## MATERIAL PROVIDED
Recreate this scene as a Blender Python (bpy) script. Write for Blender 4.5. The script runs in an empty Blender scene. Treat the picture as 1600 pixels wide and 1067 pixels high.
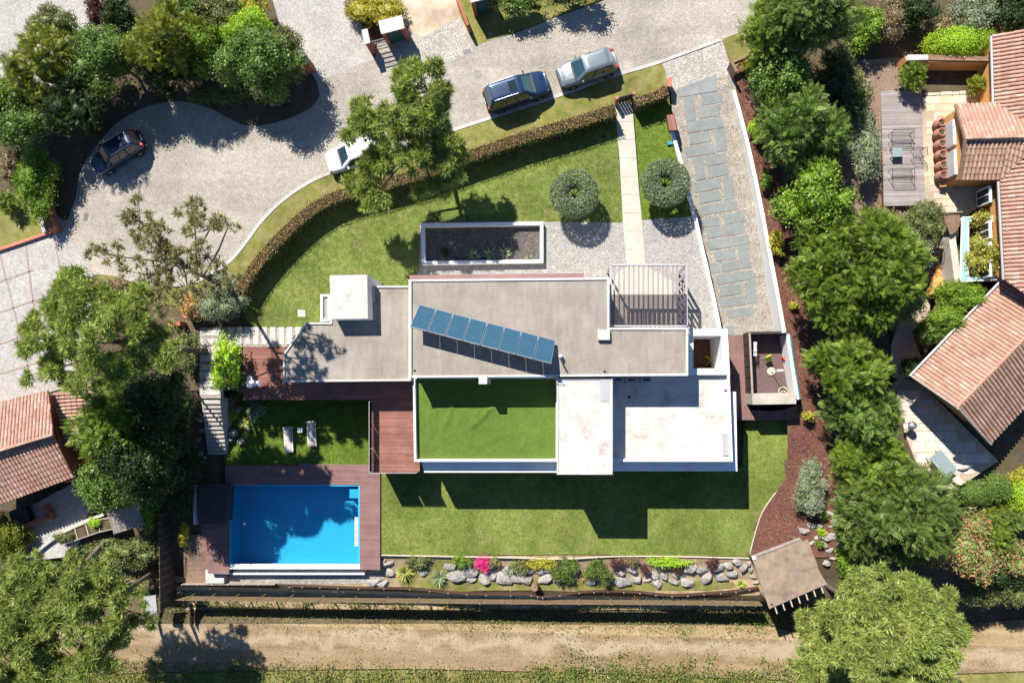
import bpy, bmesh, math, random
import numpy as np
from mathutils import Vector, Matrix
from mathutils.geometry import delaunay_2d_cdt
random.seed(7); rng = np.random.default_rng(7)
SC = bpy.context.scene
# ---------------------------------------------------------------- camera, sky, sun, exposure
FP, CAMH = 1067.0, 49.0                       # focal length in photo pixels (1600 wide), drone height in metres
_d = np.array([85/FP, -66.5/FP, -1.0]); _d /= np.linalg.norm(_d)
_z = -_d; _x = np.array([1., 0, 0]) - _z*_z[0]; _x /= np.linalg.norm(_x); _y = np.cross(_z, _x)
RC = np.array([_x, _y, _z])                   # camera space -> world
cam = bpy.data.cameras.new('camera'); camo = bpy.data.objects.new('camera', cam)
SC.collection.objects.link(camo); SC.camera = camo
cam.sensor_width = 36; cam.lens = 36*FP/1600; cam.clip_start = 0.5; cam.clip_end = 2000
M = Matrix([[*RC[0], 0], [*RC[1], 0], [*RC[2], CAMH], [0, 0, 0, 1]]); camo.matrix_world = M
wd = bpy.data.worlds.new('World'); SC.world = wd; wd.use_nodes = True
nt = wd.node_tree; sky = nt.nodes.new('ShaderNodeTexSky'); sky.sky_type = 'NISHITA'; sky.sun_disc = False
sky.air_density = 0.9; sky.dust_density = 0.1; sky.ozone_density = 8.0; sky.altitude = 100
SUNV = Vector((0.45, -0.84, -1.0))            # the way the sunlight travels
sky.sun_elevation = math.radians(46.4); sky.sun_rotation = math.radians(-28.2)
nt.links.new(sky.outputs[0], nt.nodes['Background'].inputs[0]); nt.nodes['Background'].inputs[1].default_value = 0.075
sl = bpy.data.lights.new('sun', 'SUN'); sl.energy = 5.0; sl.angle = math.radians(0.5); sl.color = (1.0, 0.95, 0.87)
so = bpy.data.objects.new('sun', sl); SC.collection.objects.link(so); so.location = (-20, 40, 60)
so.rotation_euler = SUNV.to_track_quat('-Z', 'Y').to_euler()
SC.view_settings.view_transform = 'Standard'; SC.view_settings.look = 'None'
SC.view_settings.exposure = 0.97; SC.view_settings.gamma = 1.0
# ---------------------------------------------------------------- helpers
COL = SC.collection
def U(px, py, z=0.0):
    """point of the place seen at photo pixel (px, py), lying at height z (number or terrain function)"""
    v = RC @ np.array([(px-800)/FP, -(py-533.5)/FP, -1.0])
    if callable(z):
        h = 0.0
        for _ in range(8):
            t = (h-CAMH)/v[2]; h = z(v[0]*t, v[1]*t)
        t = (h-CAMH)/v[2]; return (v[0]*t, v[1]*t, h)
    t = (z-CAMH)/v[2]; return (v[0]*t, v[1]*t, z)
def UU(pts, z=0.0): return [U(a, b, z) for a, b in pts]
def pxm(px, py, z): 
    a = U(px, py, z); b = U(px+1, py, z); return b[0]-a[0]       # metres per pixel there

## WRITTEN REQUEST
Repeat the listing in full and exactly. Do not include any images.

## TASK RESULT
Recreate this scene as a Blender Python (bpy) script. Write for Blender 4.5. The script runs in an empty Blender scene. Treat the picture as 1600 pixels wide and 1067 pixels high.
import bpy, bmesh, math, random
import numpy as np
from mathutils import Vector, Matrix
from mathutils.geometry import delaunay_2d_cdt
random.seed(7); rng = np.random.default_rng(7)
SC = bpy.context.scene
# ---------------------------------------------------------------- camera, sky, sun, exposure
FP, CAMH = 1067.0, 49.0                       # focal length in photo pixels (1600 wide), drone height in metres
_d = np.array([85/FP, -66.5/FP, -1.0]); _d /= np.linalg.norm(_d)
_z = -_d; _x = np.array([1., 0, 0]) - _z*_z[0]; _x /= np.linalg.norm(_x); _y = np.cross(_z, _x)
RC = np.array([_x, _y, _z])                   # camera space -> world
cam = bpy.data.cameras.new('camera'); camo = bpy.data.objects.new('camera', cam)
SC.collection.objects.link(camo); SC.camera = camo
cam.sensor_width = 36; cam.lens = 36*FP/1600; cam.clip_start = 0.5; cam.clip_end = 2000
M = Matrix([[*RC[0], 0], [*RC[1], 0], [*RC[2], CAMH], [0, 0, 0, 1]]); camo.matrix_world = M
wd = bpy.data.worlds.new('World'); SC.world = wd; wd.use_nodes = True
nt = wd.node_tree; sky = nt.nodes.new('ShaderNodeTexSky'); sky.sky_type = 'NISHITA'; sky.sun_disc = False
sky.air_density = 0.9; sky.dust_density = 0.1; sky.ozone_density = 8.0; sky.altitude = 100
SUNV = Vector((0.45, -0.84, -1.0))            # the way the sunlight travels
sky.sun_elevation = math.radians(46.4); sky.sun_rotation = math.radians(-28.2)
nt.links.new(sky.outputs[0], nt.nodes['Background'].inputs[0]); nt.nodes['Background'].inputs[1].default_value = 0.075
sl = bpy.data.lights.new('sun', 'SUN'); sl.energy = 5.0; sl.angle = math.radians(0.5); sl.color = (1.0, 0.95, 0.87)
so = bpy.data.objects.new('sun', sl); SC.collection.objects.link(so); so.location = (-20, 40, 60)
so.rotation_euler = SUNV.to_track_quat('-Z', 'Y').to_euler()
SC.view_settings.view_transform = 'Standard'; SC.view_settings.look = 'None'
SC.view_settings.exposure = 0.97; SC.view_settings.gamma = 1.0
# ---------------------------------------------------------------- helpers
COL = SC.collection
def U(px, py, z=0.0):
    """point of the place seen at photo pixel (px, py), lying at height z (number or terrain function)"""
    v = RC @ np.array([(px-800)/FP, -(py-533.5)/FP, -1.0])
    if callable(z):
        h = 0.0
        for _ in range(8):
            t = (h-CAMH)/v[2]; h = z(v[0]*t, v[1]*t)
        t = (h-CAMH)/v[2]; return (v[0]*t, v[1]*t, h)
    t = (z-CAMH)/v[2]; return (v[0]*t, v[1]*t, z)
def UU(pts, z=0.0): return [U(a, b, z) for a, b in pts]
def pxm(px, py, z): 
    a = U(px, py, z); b = U(px+1, py, z); return b[0]-a[0]       # metres per pixel there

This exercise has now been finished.